++++ SOURCE DATA ++++

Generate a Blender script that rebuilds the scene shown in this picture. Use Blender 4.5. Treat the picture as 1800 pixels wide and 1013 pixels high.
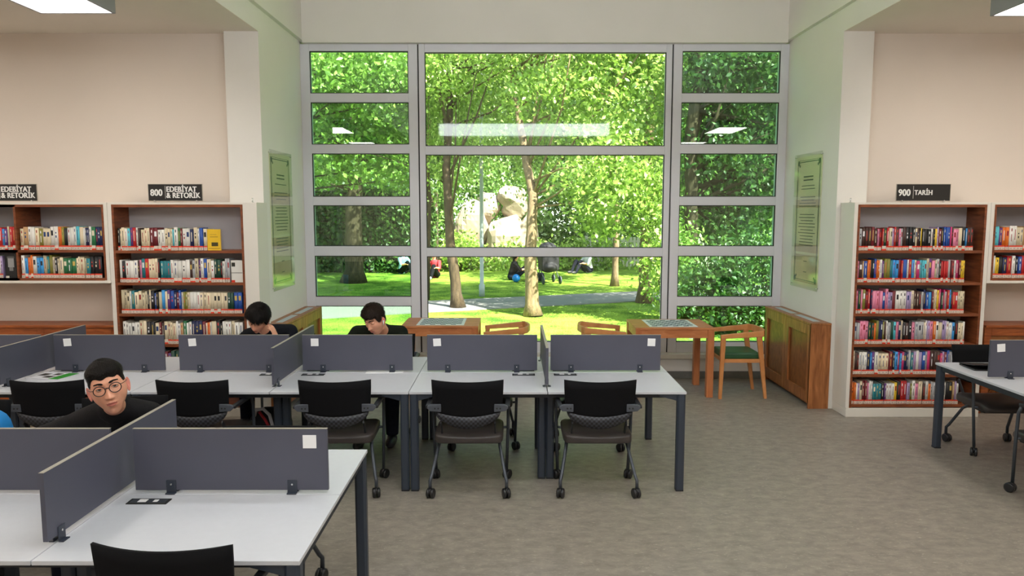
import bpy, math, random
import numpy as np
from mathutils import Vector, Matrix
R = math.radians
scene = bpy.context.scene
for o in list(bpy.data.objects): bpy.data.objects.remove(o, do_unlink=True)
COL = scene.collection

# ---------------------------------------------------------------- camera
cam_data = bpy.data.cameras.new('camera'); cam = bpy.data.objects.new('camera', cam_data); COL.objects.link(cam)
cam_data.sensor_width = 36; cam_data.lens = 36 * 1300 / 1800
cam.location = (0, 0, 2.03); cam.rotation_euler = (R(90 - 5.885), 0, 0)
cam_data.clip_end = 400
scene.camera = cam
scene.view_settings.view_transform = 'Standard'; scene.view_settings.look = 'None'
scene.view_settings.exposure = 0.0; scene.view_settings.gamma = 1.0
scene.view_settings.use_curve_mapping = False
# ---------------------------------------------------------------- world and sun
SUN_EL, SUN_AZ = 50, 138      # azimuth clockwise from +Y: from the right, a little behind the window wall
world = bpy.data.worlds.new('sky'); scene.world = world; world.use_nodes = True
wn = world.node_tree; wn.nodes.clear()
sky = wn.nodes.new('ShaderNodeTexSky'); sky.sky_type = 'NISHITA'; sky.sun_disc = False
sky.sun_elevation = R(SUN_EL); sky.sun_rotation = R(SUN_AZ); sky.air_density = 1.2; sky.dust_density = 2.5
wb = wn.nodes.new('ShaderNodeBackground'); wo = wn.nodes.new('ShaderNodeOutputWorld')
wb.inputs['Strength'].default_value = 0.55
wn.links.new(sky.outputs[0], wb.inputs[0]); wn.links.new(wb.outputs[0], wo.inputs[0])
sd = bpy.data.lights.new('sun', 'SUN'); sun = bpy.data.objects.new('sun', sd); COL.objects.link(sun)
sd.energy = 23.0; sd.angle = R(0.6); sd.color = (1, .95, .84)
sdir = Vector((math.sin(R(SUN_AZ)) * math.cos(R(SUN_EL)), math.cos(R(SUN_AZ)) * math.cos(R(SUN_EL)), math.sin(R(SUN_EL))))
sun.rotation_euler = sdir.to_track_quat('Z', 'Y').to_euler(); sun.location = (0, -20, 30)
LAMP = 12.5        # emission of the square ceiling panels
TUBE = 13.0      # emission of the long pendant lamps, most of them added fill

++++
++++ SOURCE DATA ++++

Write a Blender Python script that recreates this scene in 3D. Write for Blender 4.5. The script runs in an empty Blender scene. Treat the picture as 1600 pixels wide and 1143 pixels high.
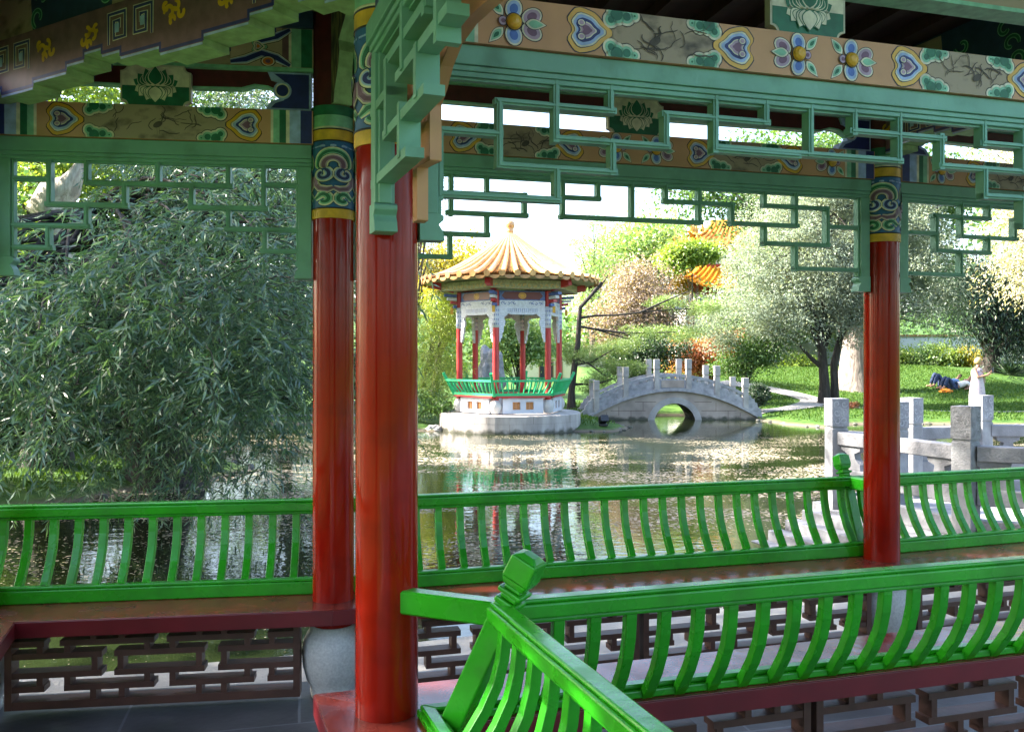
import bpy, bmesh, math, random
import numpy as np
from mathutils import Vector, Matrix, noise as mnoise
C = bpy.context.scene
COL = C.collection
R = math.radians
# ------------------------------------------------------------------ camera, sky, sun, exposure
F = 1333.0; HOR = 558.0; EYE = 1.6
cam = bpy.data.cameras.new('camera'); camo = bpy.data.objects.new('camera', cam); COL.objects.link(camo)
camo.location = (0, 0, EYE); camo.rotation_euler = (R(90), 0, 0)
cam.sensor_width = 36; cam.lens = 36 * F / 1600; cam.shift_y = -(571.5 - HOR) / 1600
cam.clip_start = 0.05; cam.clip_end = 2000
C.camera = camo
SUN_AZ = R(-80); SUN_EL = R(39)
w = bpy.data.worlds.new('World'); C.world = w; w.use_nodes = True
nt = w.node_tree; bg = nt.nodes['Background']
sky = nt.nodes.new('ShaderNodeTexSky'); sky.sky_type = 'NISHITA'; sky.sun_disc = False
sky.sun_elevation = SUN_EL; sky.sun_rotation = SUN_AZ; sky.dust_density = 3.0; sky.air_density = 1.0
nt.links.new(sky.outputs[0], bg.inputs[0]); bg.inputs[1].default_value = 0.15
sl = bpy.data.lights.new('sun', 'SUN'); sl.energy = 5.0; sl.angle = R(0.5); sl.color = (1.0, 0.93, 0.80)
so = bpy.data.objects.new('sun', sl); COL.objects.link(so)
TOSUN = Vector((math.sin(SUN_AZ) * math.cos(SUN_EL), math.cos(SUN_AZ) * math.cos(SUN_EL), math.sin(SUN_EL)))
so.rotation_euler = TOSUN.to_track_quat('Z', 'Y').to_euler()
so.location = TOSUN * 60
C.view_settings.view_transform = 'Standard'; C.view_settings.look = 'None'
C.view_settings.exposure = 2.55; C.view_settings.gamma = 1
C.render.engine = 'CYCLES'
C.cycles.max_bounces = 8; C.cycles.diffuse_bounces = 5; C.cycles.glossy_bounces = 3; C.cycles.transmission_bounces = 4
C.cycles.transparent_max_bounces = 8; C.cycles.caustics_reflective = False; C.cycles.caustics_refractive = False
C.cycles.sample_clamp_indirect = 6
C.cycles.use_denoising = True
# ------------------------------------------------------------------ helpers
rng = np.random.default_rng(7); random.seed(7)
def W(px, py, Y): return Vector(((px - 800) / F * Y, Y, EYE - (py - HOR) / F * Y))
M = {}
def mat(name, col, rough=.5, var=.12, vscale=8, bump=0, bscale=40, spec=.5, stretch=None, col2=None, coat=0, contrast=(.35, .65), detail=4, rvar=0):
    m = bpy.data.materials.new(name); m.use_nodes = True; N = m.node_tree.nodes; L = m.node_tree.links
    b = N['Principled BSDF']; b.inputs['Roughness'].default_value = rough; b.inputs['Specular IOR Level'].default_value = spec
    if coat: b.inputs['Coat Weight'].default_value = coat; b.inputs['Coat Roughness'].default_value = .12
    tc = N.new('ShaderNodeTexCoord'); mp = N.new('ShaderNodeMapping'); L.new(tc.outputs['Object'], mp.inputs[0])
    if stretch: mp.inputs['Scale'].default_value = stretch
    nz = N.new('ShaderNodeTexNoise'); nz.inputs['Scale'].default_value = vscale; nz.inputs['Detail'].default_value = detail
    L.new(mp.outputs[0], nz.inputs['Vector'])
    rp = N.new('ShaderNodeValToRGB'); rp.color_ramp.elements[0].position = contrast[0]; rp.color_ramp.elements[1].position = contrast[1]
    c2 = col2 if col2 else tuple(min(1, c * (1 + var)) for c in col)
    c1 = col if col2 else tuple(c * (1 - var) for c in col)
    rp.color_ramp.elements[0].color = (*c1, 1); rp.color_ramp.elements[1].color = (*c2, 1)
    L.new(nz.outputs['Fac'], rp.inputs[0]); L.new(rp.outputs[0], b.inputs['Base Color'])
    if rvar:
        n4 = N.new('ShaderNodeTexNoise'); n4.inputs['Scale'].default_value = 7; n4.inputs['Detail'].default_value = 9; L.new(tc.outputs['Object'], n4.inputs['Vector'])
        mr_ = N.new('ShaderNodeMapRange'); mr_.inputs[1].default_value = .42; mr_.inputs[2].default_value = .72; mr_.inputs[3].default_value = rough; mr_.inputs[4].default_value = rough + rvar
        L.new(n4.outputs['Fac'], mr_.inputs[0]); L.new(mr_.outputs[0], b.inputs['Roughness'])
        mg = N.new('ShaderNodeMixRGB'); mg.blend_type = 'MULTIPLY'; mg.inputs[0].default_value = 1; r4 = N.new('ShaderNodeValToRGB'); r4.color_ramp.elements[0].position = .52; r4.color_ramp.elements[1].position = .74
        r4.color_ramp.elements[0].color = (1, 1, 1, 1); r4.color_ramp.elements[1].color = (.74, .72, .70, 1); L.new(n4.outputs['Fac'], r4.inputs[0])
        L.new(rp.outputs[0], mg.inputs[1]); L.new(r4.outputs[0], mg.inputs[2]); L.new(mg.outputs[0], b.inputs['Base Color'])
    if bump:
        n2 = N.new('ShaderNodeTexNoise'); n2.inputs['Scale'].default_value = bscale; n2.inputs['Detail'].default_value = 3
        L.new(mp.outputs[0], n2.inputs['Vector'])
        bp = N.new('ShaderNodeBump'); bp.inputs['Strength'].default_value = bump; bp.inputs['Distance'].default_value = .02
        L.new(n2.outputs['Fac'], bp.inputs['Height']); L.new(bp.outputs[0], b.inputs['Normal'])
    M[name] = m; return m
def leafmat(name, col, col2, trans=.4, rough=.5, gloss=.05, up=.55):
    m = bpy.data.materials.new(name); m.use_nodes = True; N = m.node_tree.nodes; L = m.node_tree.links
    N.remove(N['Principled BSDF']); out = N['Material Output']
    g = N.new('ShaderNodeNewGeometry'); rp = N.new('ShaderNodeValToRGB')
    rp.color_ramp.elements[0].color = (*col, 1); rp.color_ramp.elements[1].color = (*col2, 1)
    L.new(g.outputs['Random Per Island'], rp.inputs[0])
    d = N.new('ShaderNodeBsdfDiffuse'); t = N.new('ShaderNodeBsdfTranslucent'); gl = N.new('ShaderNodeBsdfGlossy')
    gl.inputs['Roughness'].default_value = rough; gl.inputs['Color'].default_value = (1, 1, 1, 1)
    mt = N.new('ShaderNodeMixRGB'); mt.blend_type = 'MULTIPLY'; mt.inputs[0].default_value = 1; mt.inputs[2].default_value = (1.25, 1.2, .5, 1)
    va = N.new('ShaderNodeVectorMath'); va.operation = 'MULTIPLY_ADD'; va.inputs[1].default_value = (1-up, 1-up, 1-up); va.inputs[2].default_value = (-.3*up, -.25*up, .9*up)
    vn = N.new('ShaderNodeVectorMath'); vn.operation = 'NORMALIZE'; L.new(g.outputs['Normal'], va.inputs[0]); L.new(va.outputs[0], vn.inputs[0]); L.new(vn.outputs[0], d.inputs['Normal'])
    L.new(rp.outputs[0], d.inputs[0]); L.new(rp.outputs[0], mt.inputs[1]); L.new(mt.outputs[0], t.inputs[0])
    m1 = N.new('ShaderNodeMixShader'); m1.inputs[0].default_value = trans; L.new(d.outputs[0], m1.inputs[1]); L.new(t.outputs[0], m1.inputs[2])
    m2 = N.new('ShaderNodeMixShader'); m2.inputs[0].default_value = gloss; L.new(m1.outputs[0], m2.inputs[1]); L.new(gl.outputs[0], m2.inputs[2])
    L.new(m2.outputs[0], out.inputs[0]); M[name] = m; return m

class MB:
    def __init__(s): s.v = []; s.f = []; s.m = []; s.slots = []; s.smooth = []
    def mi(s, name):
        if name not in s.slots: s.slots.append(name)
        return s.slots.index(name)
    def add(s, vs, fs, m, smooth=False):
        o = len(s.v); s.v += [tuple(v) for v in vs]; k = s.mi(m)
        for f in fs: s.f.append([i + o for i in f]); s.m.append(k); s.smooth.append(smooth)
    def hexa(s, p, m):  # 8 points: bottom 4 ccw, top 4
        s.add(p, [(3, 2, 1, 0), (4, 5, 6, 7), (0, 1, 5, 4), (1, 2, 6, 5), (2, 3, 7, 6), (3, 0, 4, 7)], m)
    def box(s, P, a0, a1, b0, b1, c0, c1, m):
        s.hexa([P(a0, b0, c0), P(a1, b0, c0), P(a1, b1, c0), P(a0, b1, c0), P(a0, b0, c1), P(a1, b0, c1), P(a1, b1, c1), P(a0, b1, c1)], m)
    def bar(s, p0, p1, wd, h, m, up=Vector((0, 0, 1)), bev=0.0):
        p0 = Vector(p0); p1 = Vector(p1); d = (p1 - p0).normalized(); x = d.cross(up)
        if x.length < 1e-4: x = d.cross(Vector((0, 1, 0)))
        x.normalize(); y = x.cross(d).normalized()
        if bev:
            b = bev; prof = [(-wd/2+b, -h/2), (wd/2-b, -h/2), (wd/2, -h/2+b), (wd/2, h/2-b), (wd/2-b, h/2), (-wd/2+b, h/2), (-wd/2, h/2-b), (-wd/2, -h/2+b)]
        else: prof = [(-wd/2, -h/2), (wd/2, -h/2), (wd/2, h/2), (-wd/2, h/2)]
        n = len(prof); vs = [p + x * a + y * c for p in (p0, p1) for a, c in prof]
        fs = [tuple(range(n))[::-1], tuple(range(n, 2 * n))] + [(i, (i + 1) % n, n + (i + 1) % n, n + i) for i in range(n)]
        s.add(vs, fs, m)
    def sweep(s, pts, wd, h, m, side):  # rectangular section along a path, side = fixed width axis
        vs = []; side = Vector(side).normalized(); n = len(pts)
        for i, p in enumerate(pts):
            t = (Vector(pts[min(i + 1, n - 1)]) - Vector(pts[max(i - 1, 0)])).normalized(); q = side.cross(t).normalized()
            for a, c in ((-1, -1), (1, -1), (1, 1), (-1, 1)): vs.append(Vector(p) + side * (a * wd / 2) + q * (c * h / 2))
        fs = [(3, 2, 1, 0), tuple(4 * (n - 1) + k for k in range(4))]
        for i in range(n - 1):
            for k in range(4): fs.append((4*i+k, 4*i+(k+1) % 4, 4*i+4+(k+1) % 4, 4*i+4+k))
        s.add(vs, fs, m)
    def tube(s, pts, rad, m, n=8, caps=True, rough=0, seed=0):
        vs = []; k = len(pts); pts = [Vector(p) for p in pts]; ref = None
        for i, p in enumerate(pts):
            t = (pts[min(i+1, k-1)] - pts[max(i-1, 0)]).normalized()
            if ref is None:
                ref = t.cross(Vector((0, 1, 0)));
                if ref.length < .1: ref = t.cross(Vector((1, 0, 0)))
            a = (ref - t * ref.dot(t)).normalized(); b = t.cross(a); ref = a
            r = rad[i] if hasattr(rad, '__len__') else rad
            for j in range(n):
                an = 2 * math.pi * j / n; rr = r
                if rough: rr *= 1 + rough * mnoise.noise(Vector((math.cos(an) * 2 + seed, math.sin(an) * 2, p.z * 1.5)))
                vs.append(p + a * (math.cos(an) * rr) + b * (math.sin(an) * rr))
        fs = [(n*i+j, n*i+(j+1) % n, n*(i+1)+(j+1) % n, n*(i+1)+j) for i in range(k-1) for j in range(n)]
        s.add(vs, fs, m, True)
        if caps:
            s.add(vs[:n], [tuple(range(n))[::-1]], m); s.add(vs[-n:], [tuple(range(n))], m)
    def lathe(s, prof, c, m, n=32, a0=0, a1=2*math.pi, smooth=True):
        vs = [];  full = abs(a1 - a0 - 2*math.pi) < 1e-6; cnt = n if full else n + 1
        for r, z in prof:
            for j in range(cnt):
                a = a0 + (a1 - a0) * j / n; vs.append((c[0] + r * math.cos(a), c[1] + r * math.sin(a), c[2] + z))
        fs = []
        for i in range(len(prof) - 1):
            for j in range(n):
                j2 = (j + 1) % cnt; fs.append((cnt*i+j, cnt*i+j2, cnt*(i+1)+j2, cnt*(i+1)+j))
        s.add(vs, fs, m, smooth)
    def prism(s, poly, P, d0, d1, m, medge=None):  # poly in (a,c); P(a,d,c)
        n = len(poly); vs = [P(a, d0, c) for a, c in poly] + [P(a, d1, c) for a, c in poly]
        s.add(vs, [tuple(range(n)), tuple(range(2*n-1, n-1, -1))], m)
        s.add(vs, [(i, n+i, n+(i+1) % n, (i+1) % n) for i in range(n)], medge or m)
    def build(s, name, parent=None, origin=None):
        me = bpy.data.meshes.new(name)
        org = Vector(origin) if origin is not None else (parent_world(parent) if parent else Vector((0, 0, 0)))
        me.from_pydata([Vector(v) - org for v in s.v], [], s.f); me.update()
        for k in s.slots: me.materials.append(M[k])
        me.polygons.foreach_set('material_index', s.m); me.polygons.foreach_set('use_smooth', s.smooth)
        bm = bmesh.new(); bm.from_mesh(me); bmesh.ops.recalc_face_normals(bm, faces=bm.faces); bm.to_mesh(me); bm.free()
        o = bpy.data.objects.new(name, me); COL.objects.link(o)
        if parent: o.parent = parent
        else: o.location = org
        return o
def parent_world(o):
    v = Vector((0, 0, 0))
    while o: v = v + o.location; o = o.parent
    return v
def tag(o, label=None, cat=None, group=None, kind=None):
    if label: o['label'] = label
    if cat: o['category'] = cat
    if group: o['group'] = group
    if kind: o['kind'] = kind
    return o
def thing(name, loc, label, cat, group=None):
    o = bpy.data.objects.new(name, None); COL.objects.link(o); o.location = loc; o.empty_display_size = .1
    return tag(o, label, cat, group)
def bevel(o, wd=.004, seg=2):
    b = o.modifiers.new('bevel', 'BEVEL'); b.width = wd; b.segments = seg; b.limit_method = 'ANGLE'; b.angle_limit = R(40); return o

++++

Leave out the pictures and transcribe exactly the lines from the one containing "Generate a Blender" through the one containing "TUBE = 13.0".

Generate a Blender script that rebuilds the scene shown in this picture. Use Blender 4.5. Treat the picture as 1800 pixels wide and 1013 pixels high.
import bpy, math, random
import numpy as np
from mathutils import Vector, Matrix
R = math.radians
scene = bpy.context.scene
for o in list(bpy.data.objects): bpy.data.objects.remove(o, do_unlink=True)
COL = scene.collection

# ---------------------------------------------------------------- camera
cam_data = bpy.data.cameras.new('camera'); cam = bpy.data.objects.new('camera', cam_data); COL.objects.link(cam)
cam_data.sensor_width = 36; cam_data.lens = 36 * 1300 / 1800
cam.location = (0, 0, 2.03); cam.rotation_euler = (R(90 - 5.885), 0, 0)
cam_data.clip_end = 400
scene.camera = cam
scene.view_settings.view_transform = 'Standard'; scene.view_settings.look = 'None'
scene.view_settings.exposure = 0.0; scene.view_settings.gamma = 1.0
scene.view_settings.use_curve_mapping = False
# ---------------------------------------------------------------- world and sun
SUN_EL, SUN_AZ = 50, 138      # azimuth clockwise from +Y: from the right, a little behind the window wall
world = bpy.data.worlds.new('sky'); scene.world = world; world.use_nodes = True
wn = world.node_tree; wn.nodes.clear()
sky = wn.nodes.new('ShaderNodeTexSky'); sky.sky_type = 'NISHITA'; sky.sun_disc = False
sky.sun_elevation = R(SUN_EL); sky.sun_rotation = R(SUN_AZ); sky.air_density = 1.2; sky.dust_density = 2.5
wb = wn.nodes.new('ShaderNodeBackground'); wo = wn.nodes.new('ShaderNodeOutputWorld')
wb.inputs['Strength'].default_value = 0.55
wn.links.new(sky.outputs[0], wb.inputs[0]); wn.links.new(wb.outputs[0], wo.inputs[0])
sd = bpy.data.lights.new('sun', 'SUN'); sun = bpy.data.objects.new('sun', sd); COL.objects.link(sun)
sd.energy = 23.0; sd.angle = R(0.6); sd.color = (1, .95, .84)
sdir = Vector((math.sin(R(SUN_AZ)) * math.cos(R(SUN_EL)), math.cos(R(SUN_AZ)) * math.cos(R(SUN_EL)), math.sin(R(SUN_EL))))
sun.rotation_euler = sdir.to_track_quat('Z', 'Y').to_euler(); sun.location = (0, -20, 30)
LAMP = 12.5        # emission of the square ceiling panels
TUBE = 13.0      # emission of the long pendant lamps, most of them added fill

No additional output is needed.